Barry Campbell wrote:
>
> The Sydney & Newcastle electric systems were controlled until the 1930's
> by a branch of the railway dept and kept some railway characteristics to
> the end. OTS&T working on single lines was one of them. Does anyone know
> how other systems coped with single lines and other such railway things
> such as complicated junctions.

Brisbane had colour light signalling for single tracks. The most complex
junctions, such as Woolloongabba, Petri Bight and the Valley, were
controlled by signal boxes, elsewhere the points were changed by power
on/off contacts on the overhead.

The last stretch of single track on a main Melbourne line, Trugannini
Road at the end of the Carnegie 67 route, used a kind of staff
arrangement... city-bound trams passed a little wooden card or something
to the driver of the first Carnegie-bound tram they passed after leaving
the single track. Only trams with the card could use the single track.
The line was duplicated about 1990.

IIRC the only signal box in use in recent times in Melbourne was at the
top of Swanston Street, where most Swanston Street trams terminated.
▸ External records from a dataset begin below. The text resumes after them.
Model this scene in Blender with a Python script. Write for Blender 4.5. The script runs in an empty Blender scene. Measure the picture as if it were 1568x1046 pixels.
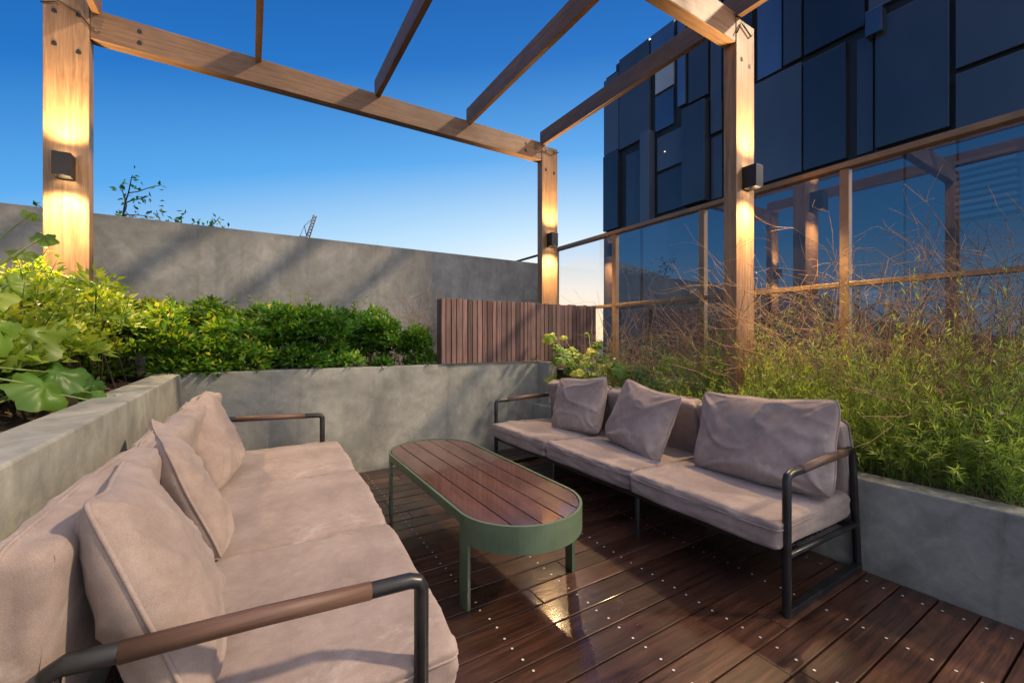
import bpy, math, random
import numpy as np
from mathutils import Vector, Matrix, noise, Euler
random.seed(7); rng=np.random.default_rng(7)
sc=bpy.context.scene
R=math.radians

# ---------------------------------------------------------------- helpers
def link(o):
    sc.collection.objects.link(o); return o
def empty(name,loc=(0,0,0),rz=0):
    e=bpy.data.objects.new(name,None); e.location=loc; e.rotation_euler=(0,0,rz); return link(e)
class MB:
    def __init__(s): s.v=[];s.f=[];s.m=[];s.r=[];s.sm=[]
    def add(s,vs,fs,m=0,r=None,smooth=False):
        b=len(s.v); s.v.extend([tuple(v) for v in vs])
        r=random.random() if r is None else r
        for f in fs:
            s.f.append([b+i for i in f]); s.m.append(m); s.r.append(r); s.sm.append(smooth)
    def box(s,x0,x1,y0,y1,z0,z1,m=0,r=None):
        vs=[(x0,y0,z0),(x1,y0,z0),(x1,y1,z0),(x0,y1,z0),(x0,y0,z1),(x1,y0,z1),(x1,y1,z1),(x0,y1,z1)]
        s.add(vs,[(3,2,1,0),(4,5,6,7),(0,1,5,4),(1,2,6,5),(2,3,7,6),(3,0,4,7)],m,r)
    def tube(s,pts,rad,m=0,n=10,caps=True,r=None):
        pts=[Vector(p) for p in pts]; rads=rad if isinstance(rad,(list,tuple)) else [rad]*len(pts)
        vs=[];fs=[]
        up=None
        for i,p in enumerate(pts):
            t=(pts[min(i+1,len(pts)-1)]-pts[max(i-1,0)]).normalized()
            if up is None:
                up=Vector((0,0,1)) if abs(t.z)<.9 else Vector((1,0,0))
            a=t.cross(up).normalized(); b=a.cross(t).normalized(); up=b
            for k in range(n):
                th=2*math.pi*k/n
                vs.append(p+(a*math.cos(th)+b*math.sin(th))*rads[i])
        for i in range(len(pts)-1):
            for k in range(n):
                k2=(k+1)%n
                fs.append((i*n+k,i*n+k2,(i+1)*n+k2,(i+1)*n+k))
        if caps:
            fs.append(tuple(reversed(range(n)))); fs.append(tuple((len(pts)-1)*n+k for k in range(n)))
        s.add(vs,fs,m,r,True)
    def obj(s,name,mats,parent=None,bevel=0,smooth_angle=None):
        me=bpy.data.meshes.new(name); me.from_pydata(s.v,[],s.f)
        for mt in mats: me.materials.append(mt)
        me.polygons.foreach_set('material_index',s.m)
        me.polygons.foreach_set('use_smooth',s.sm)
        a=me.attributes.new('rnd','FLOAT','FACE'); a.data.foreach_set('value',s.r)
        me.update()
        o=bpy.data.objects.new(name,me); link(o)
        if parent: o.parent=parent
        if bevel:
            b=o.modifiers.new('bev','BEVEL'); b.width=bevel; b.segments=2; b.limit_method='ANGLE'
        return o

class NT:
    def __init__(s,name):
        s.mat=bpy.data.materials.new(name); s.mat.use_nodes=True; s.t=s.mat.node_tree; s.n=s.t.nodes; s.l=s.t.links
        s.b=s.n['Principled BSDF']; s.out=s.n['Material Output']
    def node(s,typ,**kw):
        nd=s.n.new(typ)
        for k,v in kw.items():
            if k.startswith('i_'): nd.inputs[k[2:].replace('_',' ')].default_value=v
            else: setattr(nd,k,v)
        return nd
    def co(s,scale=(1,1,1)):
        tc=s.node('ShaderNodeTexCoord'); mp=s.node('ShaderNodeMapping'); mp.inputs['Scale'].default_value=scale
        s.l.new(tc.outputs['Object'],mp.inputs['Vector']); return mp.outputs['Vector']
    def noise(s,vec,scale,detail=4,rough=.55,dist=0):
        n=s.node('ShaderNodeTexNoise'); n.inputs['Scale'].default_value=scale; n.inputs['Detail'].default_value=detail
        n.inputs['Roughness'].default_value=rough; n.inputs['Distortion'].default_value=dist
        s.l.new(vec,n.inputs['Vector']); return n.outputs['Fac']
    def ramp(s,fac,stops):
        r=s.node('ShaderNodeValToRGB'); e=r.color_ramp.elements
        while len(e)<len(stops): e.new(.5)
        for i,(p,c) in enumerate(stops):
            e[i].position=p; e[i].color=(c[0],c[1],c[2],1) if hasattr(c,'__len__') else (c,c,c,1)
        s.l.new(fac,r.inputs['Fac']); return r.outputs['Color']
    def mix(s,a,b,fac=.5,mode='MIX'):
        m=s.node('ShaderNodeMix',data_type='RGBA',blend_type=mode)
        for sock,v in ((m.inputs[6],a),(m.inputs[7],b),(m.inputs[0],fac)):
            if hasattr(v,'is_linked') : s.l.new(v,sock)
            elif hasattr(v,'__len__'): sock.default_value=(v[0],v[1],v[2],1)
            elif sock.type=='RGBA': sock.default_value=(v,v,v,1)
            else: sock.default_value=v
        return m.outputs[2]
    def math(s,a,b,op='MULTIPLY'):
        m=s.node('ShaderNodeMath',operation=op)
        for i,v in enumerate((a,b)):
            if hasattr(v,'is_linked'): s.l.new(v,m.inputs[i])
            else: m.inputs[i].default_value=v
        return m.outputs[0]
    def attr(s,name='rnd'):
        return s.node('ShaderNodeAttribute',attribute_name=name).outputs['Fac']
    def bump(s,h,strength=.3,dist=.01):
        b=s.node('ShaderNodeBump'); b.inputs['Strength'].default_value=strength; b.inputs['Distance'].default_value=dist
        s.l.new(h,b.inputs['Height']); s.l.new(b.outputs['Normal'],s.b.inputs['Normal'])
    def col(s,c):
        if hasattr(c,'is_linked'): s.l.new(c,s.b.inputs['Base Color'])
        else: s.b.inputs['Base Color'].default_value=(c[0],c[1],c[2],1)
    def rough(s,c):
        if hasattr(c,'is_linked'): s.l.new(c,s.b.inputs['Roughness'])
        else: s.b.inputs['Roughness'].default_value=c

def wood(name,c1,c2,axis='x',rough=(.4,.6),vary=.5):
    m=NT(name); sc_={'x':(1.2,22,22),'y':(22,1.2,22),'z':(22,22,1.2)}[axis]
    v=m.co(sc_); r=m.attr()
    add=m.node('ShaderNodeVectorMath',operation='ADD'); cmb=m.node('ShaderNodeCombineXYZ')
    k=m.math(r,37.0)
    for i in range(3): m.l.new(k,cmb.inputs[i])
    m.l.new(v,add.inputs[0]); m.l.new(cmb.outputs[0],add.inputs[1]); v=add.outputs[0]
    n1=m.noise(v,1.6,6,.65,.6); n2=m.noise(v,7,3,.6)
    f=m.math(m.math(n1,.7),m.math(n2,.3),'ADD')
    c=m.ramp(f,[(.34,c1),(.64,c2)])
    br=m.ramp(r,[(0,1-vary),(1,1+vary*.4)])
    c=m.mix(c,br,1.0,'MULTIPLY')
    c=m.mix(c,m.ramp(m.noise(m.co(),1.7,5,.6,.4),[(.32,.72),(.62,1.1)]),.8,'MULTIPLY'); m.col(c)
    n3=m.noise(m.co(),2.2,3); m.rough(m.ramp(n3,[(.35,rough[0]),(.65,rough[1])]))
    m.bump(f,.25,.004); return m

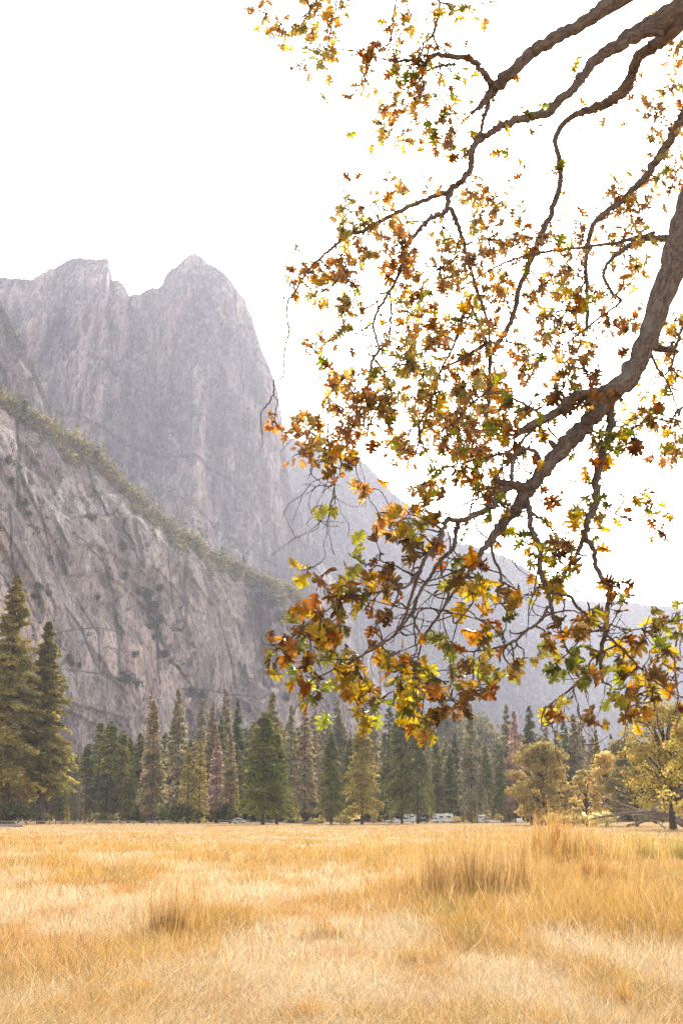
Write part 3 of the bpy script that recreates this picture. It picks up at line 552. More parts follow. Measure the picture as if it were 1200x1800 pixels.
LB = '''465,25,20,14,3,m 490,45,14,22,3,m 478,60,8,10,2,m 545,18,24,14,5,m 562,8,16,8,3,m 575,48,12,18,4,orange 520,60,18,8,2,m 550,66,20,14,4,green 572,88,18,16,4,m 525,117,16,8,2,rust 562,117,14,12,3,green 586,84,8,16,2,m 600,16,16,14,3,green 625,8,10,6,1,m 680,80,22,12,3,m 650,88,10,10,2,rust 640,136,24,14,4,m 620,166,10,8,1,rust 695,178,20,14,4,orange 730,176,20,10,3,m 745,160,20,12,3,m 690,216,20,14,3,green 665,246,14,10,2,m 706,236,16,10,2,orange 732,210,8,6,1,m 790,226,18,20,6,brown 765,216,12,10,2,m 740,86,20,12,3,m 720,18,20,12,3,green 750,30,14,10,2,m 782,18,10,10,1,m 822,6,14,8,2,green 852,6,8,10,1,m 770,150,10,10,1,m
610,350,15,10,2,green 616,372,18,14,4,green 655,356,8,8,1,m 680,346,15,12,2,green 696,330,10,10,2,m 750,330,12,8,2,m 640,396,24,10,4,green 600,402,10,8,2,m 690,400,24,14,5,m 706,430,24,24,8,rust 640,440,28,14,6,m 612,452,18,12,4,orange 576,470,28,12,6,rust 545,480,24,14,5,m 516,500,14,12,4,rust 555,512,14,14,4,m 606,482,14,20,3,m 612,532,12,18,4,green 690,466,20,14,5,orange 726,476,20,20,5,m 602,548,10,10,2,rust 565,600,16,8,3,orange 546,612,8,6,2,rust
770,472,34,32,11,brown 802,430,22,28,5,yellow 742,522,24,22,6,green 716,546,18,12,5,yellow 750,572,28,18,8,orange 782,582,22,18,7,rust 720,592,14,14,4,orange 716,640,34,24,10,green 742,662,30,20,8,m 602,666,22,10,5,rust 580,660,10,10,2,m 620,690,20,8,4,m 655,702,20,18,8,brown 690,690,20,14,5,green 690,722,24,14,6,m 740,700,30,14,8,m 772,690,30,18,8,green 802,722,30,18,8,m 760,746,28,22,7,m 800,760,28,22,8,rust 692,772,14,14,5,orange 712,792,14,14,5,rust 736,746,12,12,3,m 630,742,14,18,5,rust 592,716,14,8,3,m 560,732,18,8,3,orange 530,736,8,6,2,m 478,742,9,6,2,rust 525,762,22,6,3,rust 552,766,14,8,3,rust 530,796,14,8,4,rust 570,790,18,14,6,green 600,816,14,18,8,orange 590,800,14,14,5,yellow 606,762,24,14,5,m 640,860,14,8,4,orange 570,892,15,8,4,orange 540,1002,18,12,5,yellow 560,1026,8,8,1,rust
830,462,28,28,8,brown 860,422,28,18,7,brown 900,432,24,20,6,brown 830,342,24,18,7,m 870,352,24,18,6,brown 845,376,18,14,5,m 780,402,14,12,3,green 960,422,18,14,5,brown 890,482,14,14,4,m 932,522,16,14,5,brown 1000,472,28,24,8,brown 1022,422,24,20,8,brown 1010,546,24,18,7,green 1035,532,16,14,5,green 980,562,24,18,6,brown 1020,602,24,14,6,brown 1070,572,18,14,5,rust 1110,562,12,14,4,m 960,602,18,14,4,m 880,512,18,14,5,rust 890,532,22,12,5,rust 870,572,14,14,3,m 850,602,18,14,4,m 830,622,24,14,6,m 930,622,18,14,5,rust 940,642,12,12,3,m 920,652,12,10,5,brown 860,662,22,14,6,m 820,672,28,18,7,m 880,672,28,10,5,orange 830,702,18,12,5,m 800,692,12,10,3,m 870,702,14,12,4,yellow 900,702,18,10,4,green 850,732,18,18,6,m 880,742,14,14,5,rust 830,762,22,18,7,m 870,772,18,12,5,m 840,802,28,14,6,rust 800,802,18,12,5,m 860,832,18,12,5,m 760,842,14,12,3,yellow 740,852,18,12,4,rust 812,832,14,12,4,m 920,722,18,12,4,m 1000,672,28,14,6,brown 1040,662,24,18,10,brown 1050,692,18,14,8,brown 1022,702,16,12,5,brown 970,682,14,14,4,m 990,642,14,12,3,m 1095,500,14,14,4,m 960,500,14,14,4,brown 1000,510,20,14,5,m 700,610,10,10,2,m 905,600,12,12,3,m 760,600,14,10,3,orange 790,640,16,12,4,m 815,560,12,12,3,m 790,500,14,14,4,m 850,520,14,12,4,m 780,830,14,10,3,rust 905,760,12,12,3,m 950,700,12,12,3,m
1150,202,28,24,9,brown 1180,152,18,24,7,m 1110,156,12,10,2,m 1190,92,14,18,6,m 1170,262,24,18,6,m 1190,302,14,18,6,rust 1150,312,18,14,5,m 1180,332,18,14,6,m 1090,342,28,14,7,brown 1110,372,18,14,6,brown 1130,422,14,14,4,green 1060,382,24,14,6,brown 1090,432,24,18,7,brown 1120,472,16,14,5,yellow 1185,562,14,14,4,orange 1180,602,14,14,4,orange 1150,662,12,10,2,m 1190,662,14,12,3,m 1130,722,24,14,7,green 1120,750,18,8,4,green 1150,712,14,14,5,orange 1180,742,18,12,4,m 1190,792,12,12,3,m 1165,796,18,14,5,m 1090,772,14,12,5,rust 1050,772,20,10,5,green 1010,792,14,10,3,m 1030,900,14,24,5,green 1040,902,12,14,4,yellow 1060,928,6,6,1,green 990,922,14,8,3,yellow 1000,936,10,6,2,orange 1110,882,14,12,5,rust 1135,892,10,8,3,rust 1176,900,10,8,2,yellow 1165,922,12,8,3,green 1140,932,8,10,2,rust
770,896,20,10,5,orange 742,902,14,12,5,orange 712,910,12,10,3,m 690,922,18,12,5,orange 666,906,14,8,3,m 700,942,14,14,6,brown 722,956,14,10,4,brown 770,940,14,12,4,rust 742,930,14,10,4,yellow 825,906,12,10,3,m 660,976,12,12,3,brown
645,992,24,14,5,green 676,1002,24,14,6,brown 626,1012,14,12,5,green 602,1032,18,12,5,green 650,1042,28,18,6,orange 592,1052,24,18,6,brown 622,1072,24,14,5,orange 562,1082,18,18,6,rust 530,1102,24,14,6,orange 486,1142,18,14,6,orange 506,1122,14,14,4,rust 546,1132,18,14,5,brown 530,1172,18,18,5,orange 556,1192,22,18,6,brown 540,1216,22,18,6,green 562,1232,14,14,5,green 580,1142,12,12,3,yellow 602,1102,18,18,5,green 660,1092,14,14,5,rust 650,1132,12,10,2,orange 690,1062,14,14,3,brown 620,1162,14,12,4,green 626,1182,18,12,4,yellow 650,1216,22,14,5,brown 672,1226,22,18,6,green 632,1232,22,18,6,orange 640,1252,18,10,4,yellow 702,1212,18,18,6,green 722,1162,24,24,8,orange 690,1152,18,18,6,orange 702,1182,16,14,5,green 730,1192,14,18,4,yellow 756,1192,18,14,5,orange 762,1212,14,12,3,orange 802,1142,24,14,7,green 782,1132,14,10,3,m 726,1232,12,14,3,orange 796,1232,18,18,9,brown 786,1250,14,10,4,rust 750,1272,16,12,7,orange 736,1286,10,10,4,yellow 724,1260,12,10,3,yellow 680,1030,20,12,4,m 575,1110,16,14,4,orange 610,1135,14,12,3,m
820,1012,24,18,9,orange 800,1022,14,12,5,orange 830,1042,18,14,5,yellow 790,1002,14,12,4,green 846,992,14,12,4,rust 870,1062,14,14,4,brown 882,1112,18,22,6,green 850,1092,14,14,3,rust 910,1062,12,6,2,green 925,1046,14,12,4,rust 910,1032,12,10,2,orange 845,1152,16,12,5,yellow 852,1182,18,14,6,green 830,1202,18,12,6,brown 846,1216,14,12,4,brown 905,1176,14,12,5,green 920,1162,12,10,2,orange 925,952,16,14,4,green 936,972,14,18,6,orange 946,982,14,12,4,green 985,972,18,18,9,brown 980,1006,14,12,4,orange 950,1032,8,14,3,yellow 985,1022,12,12,3,yellow 990,1112,14,10,5,brown 1015,1116,6,8,2,orange 960,1132,14,12,4,green 986,1152,14,12,3,green 996,1162,12,14,5,green 1020,1182,14,14,6,orange 1030,1192,14,12,4,green 1046,1076,12,8,4,yellow 1040,1092,10,10,3,brown 1086,1032,14,14,8,rust 1074,1030,12,12,3,orange 1074,1066,6,8,2,brown 1070,1152,14,12,4,green 1086,1152,14,12,4,green 1100,1112,12,10,4,yellow 1130,1112,22,14,7,green 1152,1132,22,18,8,brown 1180,1092,16,14,6,green 1190,1112,14,18,7,green 1170,1152,16,14,6,orange 1180,1192,14,14,5,orange 1110,1182,18,14,6,brown 1130,1192,18,14,6,yellow 1150,1212,14,12,5,brown 1100,1212,10,12,4,orange 1100,1245,10,10,4,orange 1116,1258,8,10,3,yellow 1080,1216,12,10,3,green 1160,1232,12,12,3,m 1186,1262,12,10,2,rust 970,1272,14,12,6,yellow 956,1246,5,4,1,rust 1055,1276,10,8,4,brown 1230,1130,24,24,8,green 1215,1180,20,20,6,m 1225,600,24,24,6,m 1225,750,24,24,6,m 1225,250,24,24,8,m'''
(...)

It
is sitting unused now, and trams shunt at the University. Elsewhere,
junctions used power/coast points and increasingly now, transponders.
This is even at complicated junctions such as Camberwell Junction and St
Kilda Junction.

David McLoughlin
Auckland New Zealand

"When you meet the Head of State in England, you only have to go down on
one knee."
-- John Cleese, in reply to a radio reporter’s question asking about
differences between England and the United States.